Kill or be Killed è una serie di fumetti americana creata dallo scrittore Ed Brubaker e dall’artista Sean Phillips ed edita in Italia da Mondadori Oscar INK.
La storia parla di Dylan, uno studente universitario depresso che tenta il suicidio. Il ragazzo viene salvato in extremis da un demone, che in cambio gli chiede un tributo mensile in sangue. In cambio, Dylan potrà vivere un mese in più per ogni persona che ucciderà. Brubaker ha detto di aver scelto di rendere il personaggio in giovane età perché voleva includere l’ottimismo della giovinezza all’interno di una trama che esamina le conseguenze della violenza del vigilante sul protagonista e le persone a lui care.

Noi di Studio RAM ci siamo occupati della traduzione, della grafica e dell’impaginazione di tutt’e 3 i volumi che compongono l’edizione italiana.Francesco Matteuzzi in particolare si è occupato della traduzione di tutta l’opera e per questo motivo gli abbiamo posto alcune domande.

– C’è una specificità nella traduzione di fumetti? Differisce dalla narrativa? Se sì, quali sono gli aspetti peculiari della traduzione di un fumetto?

La differenza principale tra la traduzione di un fumetto e quella di un romanzo (o di quasi qualsiasi altro testo, in realtà) consiste nella necessità di tenere ben presente le lunghezze del testo di partenza e di quello di destinazione: è infatti necessario che siano più simili possibile, in modo che in fase di lettering i balloon non risultino né troppo pieni e né troppo vuoti. Sembra un giochetto, ma ci sono situazioni in cui è davvero molto complicato trovare soluzioni accettabili.

– Qual è stata la difficoltà più grande che hai incontrato traducendo Kill or Be Killed?
Sicuramente il fatto che la narrazione non procede in modo lineare, saltando continuamente avanti e indietro nel tempo. Il lavoro per usare i tempi verbali in modo coerente mi ha dato qualche mal di testa, lo confesso.

– Qual è stato per te lo strumento più prezioso per tradurre questi volumi?
Non so se si può parlare di strumento, ma il fatto che già apprezzassi e conoscessi bene molte delle opere del duo Brubaker-Phillips mi ha consentito di trovare subito la voce della storia. Il lavoro in sé poi è stato molto divertente.

– Tradurre ha influito su di te come lettore? In che modo?
Certamente la traduzione richiede un’attenzione maggiore rispetto alla semplice lettura e ti consente di entrare più a fondo nei dettagli della storia, notando cose alle quali magari, da lettore, non avrei mai fatto caso. E soprattutto mi ha costretto a rileggere ogni volta i volumi pubblicati, prima di affrontare la traduzione del successivo: un lusso che probabilmente altrimenti non mi sarei concesso.

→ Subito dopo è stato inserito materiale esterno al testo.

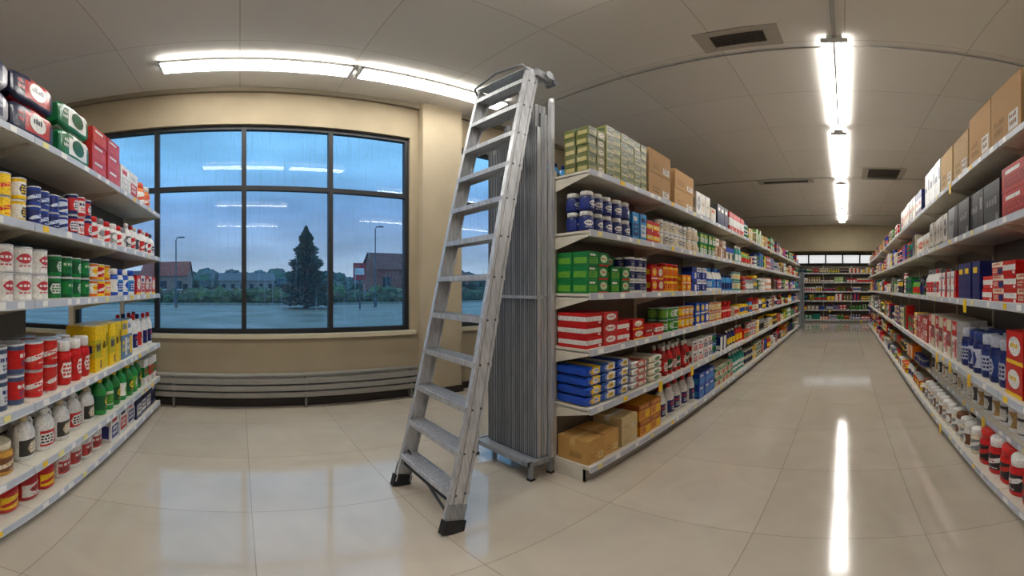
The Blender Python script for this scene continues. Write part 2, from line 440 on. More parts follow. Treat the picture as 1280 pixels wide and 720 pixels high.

– Che tipo di strategie hai utilizzato per entrare in empatia con la narrazione?
Come dicevo, il tipo di storia lo conosco bene e lo apprezzo in modo particolare, quindi non c’è stato bisogno di nessuna strategia particolare. È bastato mettersi lì e lasciarsi guidare dalla storia. Non tutti i lavori di traduzione sono così, purtroppo.

– Ci sono stati degli autori o dei libri che ti hanno aiutato a trovare metodi o soluzioni utili per l’interpretazione e la traduzione?
Sicuramente sì, ma non te li saprei indicare. Quando si fa un lavoro di questo tipo si usano un po’ tutte le conoscenze e le tecniche acquisite negli anni. Conoscenze che poi si stratificano e si mischiano tra loro, al punto da rendere difficile risalire alle fonti originali. Io, almeno, non ne sono in grado.